Global real estate assets under management (AUM) have risen for the first time since 2021, climbing 5.7% year on year to reach €3.8trn at the end of 2025, as the market moves beyond its repricing cycle, according to a survey by real estate associations ANREV, INREV and NCREIF.
According to the Fund Manager Survey 2026, the latest figures exceed the €3.6trn recorded at year-end 2024, marking the end of a three-year contraction and pointing to a “market beginning to recover, supported by interest rate stabilisation, improving property valuations and a gradual return of investor confidence”.
The findings come six months after IPE Real Assets’ most recent Top 150 real estate investment managers report found that AUM among the largest 150 firms had fallen for the third year in a row, to €5.72trn.
INREV said the rise in AUM reflected improving conditions across major markets. After three consecutive years of contraction from the 2021 peak of €4.1trn, the 2025 results point to a market that has worked through the worst of the repricing cycle, the survey said.
During the period, core real estate allocations rose from 63% to 72% globally, the highest level in several years, while opportunistic allocations fell from 27% to 20%. In Europe, core reached 83%, its highest share in over 5 years, while North American core allocations rose from 80% to 87%.
The European trend is partly driven by growing capital flows into residential and living strategies, which most managers classify as core.
Upper-quartile managers maintained their dominance, accounting for over €3trn of global real estate AUM. However, the most notable shift came from third-quartile managers, whose market share rose from 12% to 16%.
Overall, merger and acquisition activity outpaced expectations: 15% of managers were involved in mergers during 2025 and 11% completed acquisitions, with both figures exceeding the levels anticipated in the previous year’s survey.
Total AUM for the global top 10 fund managers remained steady at €1.9trn, with the rankings showing notable stability at the top. Blackstone retained its leading position with €480.8bn, followed by Brookfield Asset Management in second place with €236bn and Prologis in third with €200.3bn.
Global dry powder fell to €179bn at year-end 2025, the lowest level since the survey began tracking this metric in 2020, and equivalent to 6.7% of total AUM.
Iryna Pylypchuk, director of research and market Information at INREV, said: “For the first time in three years, global real estate AUM has grown – and the signals are more encouraging than the number itself. The return to core is the clearest indication that investor confidence is rebuilding. This is not a defensive rotation. When managers and investors move back toward core in the volumes we are seeing – particularly in Europe and North America – it reflects genuine conviction in the underlying fundamentals of the asset class.

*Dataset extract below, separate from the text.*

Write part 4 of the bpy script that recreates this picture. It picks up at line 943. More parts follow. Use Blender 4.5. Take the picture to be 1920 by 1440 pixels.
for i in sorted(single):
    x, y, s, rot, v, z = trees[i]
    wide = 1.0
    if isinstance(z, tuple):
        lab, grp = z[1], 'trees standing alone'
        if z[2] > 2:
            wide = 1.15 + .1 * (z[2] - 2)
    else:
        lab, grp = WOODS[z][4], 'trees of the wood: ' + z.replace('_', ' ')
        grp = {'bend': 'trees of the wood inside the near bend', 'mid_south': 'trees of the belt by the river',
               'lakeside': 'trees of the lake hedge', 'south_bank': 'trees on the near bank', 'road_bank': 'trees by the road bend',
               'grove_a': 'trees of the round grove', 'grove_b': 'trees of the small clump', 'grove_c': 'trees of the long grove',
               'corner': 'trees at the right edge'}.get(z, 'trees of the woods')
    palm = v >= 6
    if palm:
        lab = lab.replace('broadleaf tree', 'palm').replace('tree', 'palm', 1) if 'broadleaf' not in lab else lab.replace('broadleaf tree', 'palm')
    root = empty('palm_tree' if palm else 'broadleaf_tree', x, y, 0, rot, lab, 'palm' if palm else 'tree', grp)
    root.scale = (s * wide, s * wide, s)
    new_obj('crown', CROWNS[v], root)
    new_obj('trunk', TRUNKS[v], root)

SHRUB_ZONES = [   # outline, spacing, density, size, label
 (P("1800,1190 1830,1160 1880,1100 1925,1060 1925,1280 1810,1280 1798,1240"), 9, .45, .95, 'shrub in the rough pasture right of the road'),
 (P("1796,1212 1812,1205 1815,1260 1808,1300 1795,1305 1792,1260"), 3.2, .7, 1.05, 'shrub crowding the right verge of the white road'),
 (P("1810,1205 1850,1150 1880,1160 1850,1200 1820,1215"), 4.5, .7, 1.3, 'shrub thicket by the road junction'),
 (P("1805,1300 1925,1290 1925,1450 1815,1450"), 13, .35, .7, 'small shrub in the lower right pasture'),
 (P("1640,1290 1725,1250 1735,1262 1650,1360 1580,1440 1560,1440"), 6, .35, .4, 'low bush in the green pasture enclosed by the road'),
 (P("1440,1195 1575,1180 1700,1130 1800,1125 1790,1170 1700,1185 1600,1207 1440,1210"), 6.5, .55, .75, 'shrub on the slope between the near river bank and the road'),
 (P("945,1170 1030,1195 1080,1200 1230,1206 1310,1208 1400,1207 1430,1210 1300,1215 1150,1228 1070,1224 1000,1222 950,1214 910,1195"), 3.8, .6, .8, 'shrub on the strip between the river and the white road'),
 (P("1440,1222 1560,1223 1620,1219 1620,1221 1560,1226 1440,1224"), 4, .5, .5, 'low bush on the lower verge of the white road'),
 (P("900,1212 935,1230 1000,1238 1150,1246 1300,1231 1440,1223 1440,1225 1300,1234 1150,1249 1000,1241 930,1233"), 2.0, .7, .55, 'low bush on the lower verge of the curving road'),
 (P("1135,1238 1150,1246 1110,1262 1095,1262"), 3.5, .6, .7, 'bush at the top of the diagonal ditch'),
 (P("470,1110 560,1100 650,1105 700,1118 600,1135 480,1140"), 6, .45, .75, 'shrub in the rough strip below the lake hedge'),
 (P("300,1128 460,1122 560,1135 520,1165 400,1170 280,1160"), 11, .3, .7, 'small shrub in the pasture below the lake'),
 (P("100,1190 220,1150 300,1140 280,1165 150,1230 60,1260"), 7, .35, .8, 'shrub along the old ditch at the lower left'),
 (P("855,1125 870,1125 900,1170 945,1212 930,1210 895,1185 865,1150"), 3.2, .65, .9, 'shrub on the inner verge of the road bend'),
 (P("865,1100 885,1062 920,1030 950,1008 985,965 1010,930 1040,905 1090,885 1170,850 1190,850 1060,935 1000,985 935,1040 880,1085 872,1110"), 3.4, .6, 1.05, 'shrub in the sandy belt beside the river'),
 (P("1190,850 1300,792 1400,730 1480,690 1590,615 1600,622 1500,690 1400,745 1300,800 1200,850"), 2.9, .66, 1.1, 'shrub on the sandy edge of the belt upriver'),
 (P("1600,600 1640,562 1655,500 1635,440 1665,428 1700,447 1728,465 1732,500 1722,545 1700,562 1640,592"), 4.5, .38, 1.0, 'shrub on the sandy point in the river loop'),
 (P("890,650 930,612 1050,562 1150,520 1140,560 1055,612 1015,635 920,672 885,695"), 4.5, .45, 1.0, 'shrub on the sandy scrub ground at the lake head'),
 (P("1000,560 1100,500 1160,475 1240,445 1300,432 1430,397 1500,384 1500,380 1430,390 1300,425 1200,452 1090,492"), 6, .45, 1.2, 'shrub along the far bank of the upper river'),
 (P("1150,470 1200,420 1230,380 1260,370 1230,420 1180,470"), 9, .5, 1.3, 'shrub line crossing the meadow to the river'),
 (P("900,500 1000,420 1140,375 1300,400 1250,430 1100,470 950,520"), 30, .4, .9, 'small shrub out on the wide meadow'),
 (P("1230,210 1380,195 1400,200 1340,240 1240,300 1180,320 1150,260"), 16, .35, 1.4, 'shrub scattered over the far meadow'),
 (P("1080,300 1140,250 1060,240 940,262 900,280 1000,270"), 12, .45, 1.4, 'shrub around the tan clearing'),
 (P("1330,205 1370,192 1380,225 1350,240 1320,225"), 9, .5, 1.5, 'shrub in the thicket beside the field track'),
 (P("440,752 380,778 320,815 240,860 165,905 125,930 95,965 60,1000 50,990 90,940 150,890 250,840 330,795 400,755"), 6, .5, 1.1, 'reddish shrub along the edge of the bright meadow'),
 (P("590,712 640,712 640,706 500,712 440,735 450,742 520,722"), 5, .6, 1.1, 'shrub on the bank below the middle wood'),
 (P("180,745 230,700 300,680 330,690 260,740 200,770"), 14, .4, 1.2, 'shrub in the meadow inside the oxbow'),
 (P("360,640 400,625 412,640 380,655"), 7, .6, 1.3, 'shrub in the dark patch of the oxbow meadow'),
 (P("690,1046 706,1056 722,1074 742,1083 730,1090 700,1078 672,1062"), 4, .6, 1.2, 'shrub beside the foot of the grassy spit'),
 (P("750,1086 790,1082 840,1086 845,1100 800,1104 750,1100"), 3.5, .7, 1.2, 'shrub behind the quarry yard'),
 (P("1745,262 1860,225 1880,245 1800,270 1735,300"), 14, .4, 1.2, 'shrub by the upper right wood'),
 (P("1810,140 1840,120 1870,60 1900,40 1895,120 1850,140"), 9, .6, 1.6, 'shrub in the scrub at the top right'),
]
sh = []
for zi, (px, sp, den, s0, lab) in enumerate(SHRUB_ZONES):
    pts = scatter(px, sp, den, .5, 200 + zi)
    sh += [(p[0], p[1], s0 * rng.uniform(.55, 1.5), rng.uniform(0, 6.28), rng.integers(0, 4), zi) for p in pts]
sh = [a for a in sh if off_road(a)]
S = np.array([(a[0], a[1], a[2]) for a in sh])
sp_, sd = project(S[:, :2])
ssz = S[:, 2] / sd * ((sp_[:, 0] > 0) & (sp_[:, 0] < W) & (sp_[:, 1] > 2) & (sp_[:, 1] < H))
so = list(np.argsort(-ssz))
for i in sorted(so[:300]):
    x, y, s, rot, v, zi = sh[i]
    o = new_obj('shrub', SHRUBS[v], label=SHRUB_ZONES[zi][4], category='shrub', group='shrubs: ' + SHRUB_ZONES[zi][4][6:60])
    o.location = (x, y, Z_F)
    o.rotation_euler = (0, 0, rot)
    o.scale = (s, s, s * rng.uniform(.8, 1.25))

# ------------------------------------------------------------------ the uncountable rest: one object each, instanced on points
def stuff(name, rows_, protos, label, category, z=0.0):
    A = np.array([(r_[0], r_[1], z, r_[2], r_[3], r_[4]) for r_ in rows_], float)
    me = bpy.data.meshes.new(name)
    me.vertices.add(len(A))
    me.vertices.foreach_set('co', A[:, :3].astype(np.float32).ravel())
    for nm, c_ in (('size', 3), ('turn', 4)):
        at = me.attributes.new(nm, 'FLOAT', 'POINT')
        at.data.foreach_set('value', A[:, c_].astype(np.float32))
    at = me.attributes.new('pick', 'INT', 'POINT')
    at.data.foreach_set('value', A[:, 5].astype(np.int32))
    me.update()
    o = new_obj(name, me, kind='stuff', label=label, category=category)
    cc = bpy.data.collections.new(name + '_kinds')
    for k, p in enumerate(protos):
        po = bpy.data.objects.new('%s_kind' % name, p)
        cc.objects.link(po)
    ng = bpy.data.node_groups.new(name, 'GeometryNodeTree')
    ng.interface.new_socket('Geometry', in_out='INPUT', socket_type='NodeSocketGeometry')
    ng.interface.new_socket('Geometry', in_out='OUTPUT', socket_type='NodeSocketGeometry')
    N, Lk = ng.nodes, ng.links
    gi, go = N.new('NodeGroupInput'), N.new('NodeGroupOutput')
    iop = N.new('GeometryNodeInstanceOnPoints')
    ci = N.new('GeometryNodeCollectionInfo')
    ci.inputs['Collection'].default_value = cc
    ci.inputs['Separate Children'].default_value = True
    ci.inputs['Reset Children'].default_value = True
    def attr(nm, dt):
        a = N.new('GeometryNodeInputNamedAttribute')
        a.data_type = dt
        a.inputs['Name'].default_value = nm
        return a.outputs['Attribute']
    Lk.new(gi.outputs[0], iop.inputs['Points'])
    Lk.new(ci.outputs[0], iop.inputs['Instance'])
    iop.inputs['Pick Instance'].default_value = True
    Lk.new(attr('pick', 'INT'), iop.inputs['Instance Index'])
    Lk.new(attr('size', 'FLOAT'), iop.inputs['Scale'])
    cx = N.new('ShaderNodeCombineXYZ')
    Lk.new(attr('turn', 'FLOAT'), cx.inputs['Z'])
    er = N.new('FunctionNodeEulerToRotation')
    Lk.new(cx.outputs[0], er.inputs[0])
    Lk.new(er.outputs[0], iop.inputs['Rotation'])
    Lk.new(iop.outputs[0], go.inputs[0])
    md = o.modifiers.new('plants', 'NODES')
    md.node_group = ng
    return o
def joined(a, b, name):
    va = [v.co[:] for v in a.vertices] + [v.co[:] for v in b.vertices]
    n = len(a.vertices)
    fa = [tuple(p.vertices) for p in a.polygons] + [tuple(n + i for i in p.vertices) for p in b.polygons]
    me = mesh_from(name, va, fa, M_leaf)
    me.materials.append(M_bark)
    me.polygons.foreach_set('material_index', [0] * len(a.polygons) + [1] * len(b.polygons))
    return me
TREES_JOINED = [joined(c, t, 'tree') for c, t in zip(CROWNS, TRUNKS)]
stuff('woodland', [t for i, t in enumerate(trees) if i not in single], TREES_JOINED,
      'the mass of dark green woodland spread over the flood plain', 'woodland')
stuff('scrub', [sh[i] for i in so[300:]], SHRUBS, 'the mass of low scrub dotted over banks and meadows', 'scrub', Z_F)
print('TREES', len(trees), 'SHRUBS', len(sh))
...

“The consolidation story is also entering a new phase. If the new capital raised by third quartile managers is put to work as we expect, the momentum visible in this year’s data has further to run. And there is clear evidence that real estate is changing structurally. Looking at average AUM per employee, the ratio has increased by over 30% from €56m per employee in 2007 to approximately €73m in 2025. This highlights the evolution of real estate to a mature asset class. While firms have grown substantially in size, the increase in assets under management has outpaced the workforce growth on a per-employee basis, reflecting the increasing organisational complexity and how managers applied economies of scale and new technologies.
“Four in 10 managers in Europe and North America are now acquiring operational platforms – indicating a growing understanding of the need to move beyond traditional real estate practices to generate returns. The managers who will lead the next cycle are those with the operational expertise to accompany capital.”